Karen Rivers

where i have been.

Karen Rivers

I have been making an effort to not be on the computer lately.   It feels important that I'm not.  

I think it's to do with the fact that I'm so easily distracted, the fact I can spend hours on the internet, coveting things I can't afford and reading The Huffington Post.  

I should be writing.   But I'm not.

It doesn't make much sense because I'm at the part of  WIP where I think about it constantly and plot points fall into place while I'm sleeping and the line between me and my protagonist blurs enough that sometimes I'm jarred by my own reality.  It's the best part of writing any book, at least for me.  The part where you know you actually HAVE a book, an intact story, a complete character, and all there is left to do is write it down.

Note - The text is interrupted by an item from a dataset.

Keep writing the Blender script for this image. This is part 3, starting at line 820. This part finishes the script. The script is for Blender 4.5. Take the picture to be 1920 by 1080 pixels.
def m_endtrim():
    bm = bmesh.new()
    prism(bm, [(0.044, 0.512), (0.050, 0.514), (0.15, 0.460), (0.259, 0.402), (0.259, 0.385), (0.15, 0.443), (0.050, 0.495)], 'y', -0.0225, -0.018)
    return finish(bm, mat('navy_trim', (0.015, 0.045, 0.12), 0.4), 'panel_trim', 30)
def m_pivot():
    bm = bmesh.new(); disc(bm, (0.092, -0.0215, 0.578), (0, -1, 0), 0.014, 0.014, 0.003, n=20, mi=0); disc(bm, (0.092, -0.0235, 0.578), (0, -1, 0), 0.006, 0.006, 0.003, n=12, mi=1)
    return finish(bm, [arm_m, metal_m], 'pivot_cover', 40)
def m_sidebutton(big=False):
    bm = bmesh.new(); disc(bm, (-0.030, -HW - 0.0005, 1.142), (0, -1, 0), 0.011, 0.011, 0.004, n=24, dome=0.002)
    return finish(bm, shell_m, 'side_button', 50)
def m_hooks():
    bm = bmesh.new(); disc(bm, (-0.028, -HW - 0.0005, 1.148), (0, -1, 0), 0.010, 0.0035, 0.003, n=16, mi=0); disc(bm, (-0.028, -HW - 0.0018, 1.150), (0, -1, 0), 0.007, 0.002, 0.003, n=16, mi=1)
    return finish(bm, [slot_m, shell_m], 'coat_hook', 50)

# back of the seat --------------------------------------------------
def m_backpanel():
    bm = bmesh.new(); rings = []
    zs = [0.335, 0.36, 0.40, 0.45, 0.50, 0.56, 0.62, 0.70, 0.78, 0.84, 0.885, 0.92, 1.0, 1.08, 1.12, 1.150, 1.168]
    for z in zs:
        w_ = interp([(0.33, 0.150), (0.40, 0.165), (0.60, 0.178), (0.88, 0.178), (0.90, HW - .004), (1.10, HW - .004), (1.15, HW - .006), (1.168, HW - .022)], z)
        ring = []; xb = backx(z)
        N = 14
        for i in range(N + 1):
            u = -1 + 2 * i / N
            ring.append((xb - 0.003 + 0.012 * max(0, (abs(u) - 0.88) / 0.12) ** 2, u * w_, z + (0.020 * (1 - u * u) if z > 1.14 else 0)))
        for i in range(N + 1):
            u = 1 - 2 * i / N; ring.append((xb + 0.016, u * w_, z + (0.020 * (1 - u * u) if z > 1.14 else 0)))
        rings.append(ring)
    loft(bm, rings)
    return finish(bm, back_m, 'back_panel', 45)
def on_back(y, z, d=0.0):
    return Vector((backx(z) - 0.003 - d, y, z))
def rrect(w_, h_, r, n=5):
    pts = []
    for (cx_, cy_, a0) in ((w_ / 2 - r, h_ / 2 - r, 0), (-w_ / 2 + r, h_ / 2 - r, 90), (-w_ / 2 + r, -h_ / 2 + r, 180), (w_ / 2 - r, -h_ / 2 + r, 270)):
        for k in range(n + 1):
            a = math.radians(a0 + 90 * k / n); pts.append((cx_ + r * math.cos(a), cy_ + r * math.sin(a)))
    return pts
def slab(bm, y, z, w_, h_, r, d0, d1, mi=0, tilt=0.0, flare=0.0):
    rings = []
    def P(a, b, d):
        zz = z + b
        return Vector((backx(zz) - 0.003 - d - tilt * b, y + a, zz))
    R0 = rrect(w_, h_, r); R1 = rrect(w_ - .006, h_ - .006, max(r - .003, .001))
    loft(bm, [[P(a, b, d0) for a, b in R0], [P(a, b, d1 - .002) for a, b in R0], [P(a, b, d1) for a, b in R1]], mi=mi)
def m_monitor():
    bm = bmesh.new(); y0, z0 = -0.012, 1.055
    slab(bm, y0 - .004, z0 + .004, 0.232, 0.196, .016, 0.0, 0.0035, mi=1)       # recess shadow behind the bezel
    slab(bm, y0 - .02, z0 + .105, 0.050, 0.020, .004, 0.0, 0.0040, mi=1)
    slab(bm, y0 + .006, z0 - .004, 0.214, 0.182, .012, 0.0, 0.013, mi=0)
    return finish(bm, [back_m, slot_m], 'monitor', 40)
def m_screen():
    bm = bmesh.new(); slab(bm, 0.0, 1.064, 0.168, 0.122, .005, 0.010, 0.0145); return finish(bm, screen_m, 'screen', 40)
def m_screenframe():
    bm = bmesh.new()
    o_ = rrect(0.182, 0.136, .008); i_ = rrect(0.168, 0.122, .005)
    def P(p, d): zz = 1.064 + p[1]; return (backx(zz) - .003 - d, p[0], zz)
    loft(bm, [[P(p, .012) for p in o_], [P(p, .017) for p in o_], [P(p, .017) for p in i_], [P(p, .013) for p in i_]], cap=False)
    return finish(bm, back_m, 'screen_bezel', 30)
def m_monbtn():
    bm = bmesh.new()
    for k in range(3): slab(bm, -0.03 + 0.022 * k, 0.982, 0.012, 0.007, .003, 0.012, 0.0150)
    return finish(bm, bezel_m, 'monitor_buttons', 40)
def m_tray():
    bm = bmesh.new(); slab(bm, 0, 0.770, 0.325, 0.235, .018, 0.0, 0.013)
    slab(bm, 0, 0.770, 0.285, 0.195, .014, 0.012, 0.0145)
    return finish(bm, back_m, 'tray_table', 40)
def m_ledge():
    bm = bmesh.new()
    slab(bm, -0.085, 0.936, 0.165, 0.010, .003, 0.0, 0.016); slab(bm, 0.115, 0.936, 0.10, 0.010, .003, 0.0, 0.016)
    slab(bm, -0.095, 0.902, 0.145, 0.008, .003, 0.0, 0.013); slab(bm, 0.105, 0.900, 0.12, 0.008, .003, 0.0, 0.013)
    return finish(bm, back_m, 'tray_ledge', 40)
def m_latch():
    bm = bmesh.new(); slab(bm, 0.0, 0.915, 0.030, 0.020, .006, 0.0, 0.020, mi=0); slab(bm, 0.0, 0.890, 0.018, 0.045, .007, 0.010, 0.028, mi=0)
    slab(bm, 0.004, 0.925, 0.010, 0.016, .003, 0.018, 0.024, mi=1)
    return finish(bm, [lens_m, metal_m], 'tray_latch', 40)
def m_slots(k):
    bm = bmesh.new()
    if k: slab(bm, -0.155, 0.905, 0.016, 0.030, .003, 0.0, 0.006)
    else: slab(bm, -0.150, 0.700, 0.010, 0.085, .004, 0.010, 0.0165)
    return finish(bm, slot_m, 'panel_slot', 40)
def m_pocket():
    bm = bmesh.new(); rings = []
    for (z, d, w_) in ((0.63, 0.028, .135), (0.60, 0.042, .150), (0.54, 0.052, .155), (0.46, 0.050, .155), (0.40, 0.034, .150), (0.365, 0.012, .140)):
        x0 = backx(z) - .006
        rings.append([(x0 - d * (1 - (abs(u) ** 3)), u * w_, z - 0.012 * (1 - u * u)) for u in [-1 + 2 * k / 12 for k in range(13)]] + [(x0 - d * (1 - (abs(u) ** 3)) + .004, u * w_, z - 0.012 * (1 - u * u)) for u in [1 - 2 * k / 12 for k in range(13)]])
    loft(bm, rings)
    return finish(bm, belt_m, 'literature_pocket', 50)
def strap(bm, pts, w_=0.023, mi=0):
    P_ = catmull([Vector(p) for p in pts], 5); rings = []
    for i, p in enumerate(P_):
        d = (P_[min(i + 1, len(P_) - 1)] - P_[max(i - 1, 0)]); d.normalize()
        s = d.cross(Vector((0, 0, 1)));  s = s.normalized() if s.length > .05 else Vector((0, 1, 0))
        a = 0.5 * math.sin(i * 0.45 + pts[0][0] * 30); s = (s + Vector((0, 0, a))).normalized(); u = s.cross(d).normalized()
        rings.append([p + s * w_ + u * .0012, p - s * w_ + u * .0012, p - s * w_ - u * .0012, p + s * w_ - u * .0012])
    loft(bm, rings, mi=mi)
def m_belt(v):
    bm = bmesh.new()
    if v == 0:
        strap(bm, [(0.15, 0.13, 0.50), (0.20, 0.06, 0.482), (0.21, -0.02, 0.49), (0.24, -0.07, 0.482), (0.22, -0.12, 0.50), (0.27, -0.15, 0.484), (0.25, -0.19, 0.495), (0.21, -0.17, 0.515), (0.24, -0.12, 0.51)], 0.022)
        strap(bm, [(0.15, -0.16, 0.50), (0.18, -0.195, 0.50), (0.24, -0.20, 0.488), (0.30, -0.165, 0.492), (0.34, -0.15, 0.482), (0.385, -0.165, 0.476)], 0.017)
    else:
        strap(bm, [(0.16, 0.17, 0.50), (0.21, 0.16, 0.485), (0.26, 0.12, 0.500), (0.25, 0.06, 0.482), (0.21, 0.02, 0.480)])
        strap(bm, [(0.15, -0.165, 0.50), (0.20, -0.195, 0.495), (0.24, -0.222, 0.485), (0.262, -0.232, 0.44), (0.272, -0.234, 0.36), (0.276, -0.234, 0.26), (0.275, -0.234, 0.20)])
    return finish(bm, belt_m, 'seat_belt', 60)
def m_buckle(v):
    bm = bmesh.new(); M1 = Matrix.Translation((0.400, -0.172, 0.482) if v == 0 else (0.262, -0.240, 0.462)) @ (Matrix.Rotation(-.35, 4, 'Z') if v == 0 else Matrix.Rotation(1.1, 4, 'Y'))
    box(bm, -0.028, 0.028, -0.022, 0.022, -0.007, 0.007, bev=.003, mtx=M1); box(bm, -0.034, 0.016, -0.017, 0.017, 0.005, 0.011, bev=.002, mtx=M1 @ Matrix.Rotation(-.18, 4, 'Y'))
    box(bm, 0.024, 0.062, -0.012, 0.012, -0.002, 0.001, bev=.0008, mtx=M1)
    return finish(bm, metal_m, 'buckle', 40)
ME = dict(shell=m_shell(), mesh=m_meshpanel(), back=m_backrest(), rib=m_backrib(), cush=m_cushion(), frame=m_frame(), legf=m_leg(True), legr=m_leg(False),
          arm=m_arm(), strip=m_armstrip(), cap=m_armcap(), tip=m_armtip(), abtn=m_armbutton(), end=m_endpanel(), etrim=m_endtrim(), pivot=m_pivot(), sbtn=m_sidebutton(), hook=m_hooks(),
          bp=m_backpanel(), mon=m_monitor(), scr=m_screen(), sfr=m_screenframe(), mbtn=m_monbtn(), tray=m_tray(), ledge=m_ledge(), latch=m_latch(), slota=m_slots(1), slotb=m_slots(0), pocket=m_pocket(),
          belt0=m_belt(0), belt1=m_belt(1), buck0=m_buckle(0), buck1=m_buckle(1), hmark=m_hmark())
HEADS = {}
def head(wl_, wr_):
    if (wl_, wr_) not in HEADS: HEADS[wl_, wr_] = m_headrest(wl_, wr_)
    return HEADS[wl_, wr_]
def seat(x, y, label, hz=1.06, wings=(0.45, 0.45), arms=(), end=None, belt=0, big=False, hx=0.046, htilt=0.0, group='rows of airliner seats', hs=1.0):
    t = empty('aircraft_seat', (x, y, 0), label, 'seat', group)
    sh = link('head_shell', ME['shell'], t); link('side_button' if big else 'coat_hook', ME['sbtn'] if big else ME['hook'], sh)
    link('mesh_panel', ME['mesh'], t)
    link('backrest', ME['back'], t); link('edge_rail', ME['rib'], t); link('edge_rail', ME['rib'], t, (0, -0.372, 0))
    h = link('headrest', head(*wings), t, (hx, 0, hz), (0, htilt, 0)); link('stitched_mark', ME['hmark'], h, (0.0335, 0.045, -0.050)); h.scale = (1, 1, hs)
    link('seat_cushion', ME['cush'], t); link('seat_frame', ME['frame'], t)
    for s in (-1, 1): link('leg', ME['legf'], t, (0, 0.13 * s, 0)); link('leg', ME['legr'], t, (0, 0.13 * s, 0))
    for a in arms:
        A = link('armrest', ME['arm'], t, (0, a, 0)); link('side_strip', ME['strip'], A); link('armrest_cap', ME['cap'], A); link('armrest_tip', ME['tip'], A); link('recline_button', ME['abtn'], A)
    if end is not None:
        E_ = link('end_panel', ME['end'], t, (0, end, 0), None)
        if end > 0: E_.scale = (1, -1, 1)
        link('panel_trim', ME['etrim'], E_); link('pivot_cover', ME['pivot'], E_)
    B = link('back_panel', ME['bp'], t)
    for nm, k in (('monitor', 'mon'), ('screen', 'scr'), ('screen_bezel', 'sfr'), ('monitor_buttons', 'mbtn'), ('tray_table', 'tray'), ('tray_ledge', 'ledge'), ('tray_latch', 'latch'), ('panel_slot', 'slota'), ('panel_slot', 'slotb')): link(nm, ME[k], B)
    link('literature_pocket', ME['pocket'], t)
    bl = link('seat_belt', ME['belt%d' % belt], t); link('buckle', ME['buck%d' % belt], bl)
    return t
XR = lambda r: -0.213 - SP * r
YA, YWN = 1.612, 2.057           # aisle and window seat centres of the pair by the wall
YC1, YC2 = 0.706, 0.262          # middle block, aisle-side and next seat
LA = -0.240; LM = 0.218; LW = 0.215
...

I'm immersed in it, but I'm doing very little writing.   When I do write, it's small pieces at a time and each section feels hard and precise, like I'm cutting a gemstone out of rock.   With something tiny, like a nail file.   The fun part is that I feel like I know what it will look like when I'm finally done.   The process with every book is different, it depends on the book.   And this one has been very much like facet-cutting.  

I love this book.   But it's hard.

And, of course, it might suck.

(Please let it not suck.)

So I have been not here, if you've been wondering.  I have been mostly outside.   Outside of myself, outside of this house.   Both.

I've been walking.   And thinking.  

Thinking.   And walking.   

And very carefully chiselling out small handfuls of words at the end of each long day.